What do you do if you paid a bunch of money to settle a class action but some of the class members who didn't opt out demand that you arbitrate a dispute relating, at least in part, to the subject matter of the claims you settled?
You start by asking the arbitrators to stay their hand, but when they refuse you run to a court — the Southern District of New York, in this case. What do you ask for? An injunction, of course.
Can you get one? Yes, the Second Circuit ruled a day ago in Ameriprise Financial Services, Inc. v. Beland, No. 10-3399, slip op. at 53-58 (2d Cir. Nov. 3, 2011).

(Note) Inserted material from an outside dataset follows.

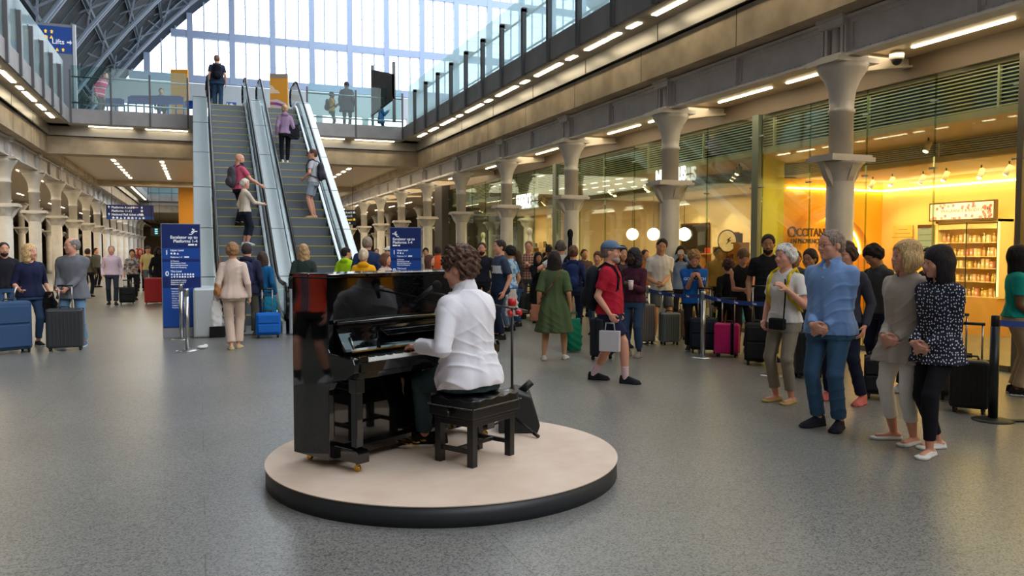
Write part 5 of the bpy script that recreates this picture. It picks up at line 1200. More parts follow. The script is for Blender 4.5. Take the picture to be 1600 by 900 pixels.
for x, zc, lab in ((828, 24.5, 'white mannequin lit in the clothes shop window, nearer one'), (755, 30.5, 'white mannequin lit in the clothes shop window, farther one')):
    g = ground_depth(x, zc); g.z = .45; mannequin(g, lab, 1.2); tag(MB().bb((-.3, -.3, 0), (.3, .3, .45)).build('display_plinth', WH, loc=(g.x, g.y, 0)), 'pale plinth under the %s mannequin' % lab.split()[-2], 'plinth')
for i, (y, z, w, h) in enumerate(((23.6, 1.9, .5, .6), (23.0, 1.5, .4, .4), (22.4, 1.95, .5, .6), (22.3, 1.35, .5, .4))):
    o = empty('picture_frame', (13.18, y+1.5, z), label='small framed picture on the clothes shop wall', cat='picture', group='framed pictures'); MB().bb((-.03, -w/2, -h/2), (0, w/2, h/2)).build('frame', BRN, o); MB().bb((-.035, -w/2+.04, -h/2+.04), (-.03, w/2-.04, h/2-.04)).build('print', mat('print_gold', (230, 190, 110), .5), o)
# shop lighting
for y in (8.2, 9.6, 11.0, 12.4): spot('cosmetics_spot', (12.4, y, 2.85), 60, (1, .74, .36), 75, (13.8, y, 1.4))
for y in (14.4, 16, 17.6, 19.2, 20.6): spot('chocolate_spot', (11.9, y, 2.95), 75, (1, .78, .45), 70, (13.2, y, 1.5))
for y in (22.6, 24.6, 26.6, 28.6, 30.6): spot('clothes_spot', (11.9, y, 2.95), 60, (1, .82, .55), 70, (13.2, y, 1.4))
area('cosmetics_light', (12.0, 9.6, 3.0), (3.2, 6), 150, (1, .66, .28)); area('chocolate_light', (11.6, 17.2, 3.0), (2.8, 6), 110, (1, .72, .40)); area('clothes_light', (11.6, 27, 3.0), (2.8, 9), 130, (1, .78, .5)); area('near_shop_light', (12, 3, 3.0), (3, 6), 80, (1, .7, .35))
area('aisle_light', (XR+.6, 8, 4.38), (.5, 30), 120, (1, .85, .62)); area('aisle_light_far', (XR+1.2, 50, 4.38), (3, 45), 500, (1, .82, .55)); area('aisle_light_left', (XL-2, 42, 4.38), (3, 50), 700, (1, .84, .6)); area('bridge_light', (1.7, 39, 5.0), (10, 12), 450, (1, .86, .64)); area('far_light', (1.7, 92, 5.0), (10, 25), 500, (1, .86, .64))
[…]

The panel also dealt with questions about the scope of the release in the class settlement papers. It held that the Belands had lost most of their claims because they fell within the class release but that the couple didn't forfeit a "suitability" claim, which (in the panel's view) didn't relate to the "common course of conduct" — the key words in the release — at issue in the class case.
Blawgletter notes something the court did not do — it did not speak to the issue of whether making someone arbitrate a claim she didn't agree to arbitrate causes her "irreparable harm", a key element of a request for an injunction pending trial on the merits. Did Their Honors think the question obvious?
A case that we've handled over the last few months suggests that the answer, while not obvious, does seem fairly clear. As the Delaware Court of Chancery ruled (in our clients' favor):
The parties negotiated and agreed to a broad forum selection clause that anticipated that any litigation arising from the Agreements would occur exclusively in Delaware. If Plaintiffs are forced to prosecute an claims falling within that clause in a different forum, they will be deprivated irreparably of the benefit of that bargain, regardless of whether they later prevail on the merits of that action. This Court has consistently held that the processio of a claim in an unwarranted forum poses a threat of irreparable harm warranting a preliminary injunction. To hold otherwise in the cirumstances of this case would render the broad language of the forum selection clause meaningless and deprive Plaintiffs of the benefit of their bargain.
ASDC Holdings, Inc. v. Richard J. Malouf 2008 All Smiles Grantor Retained Annuity Trust, 2011 WL 4552508, at *8 (Del. Ch. Sept. 14, 2011).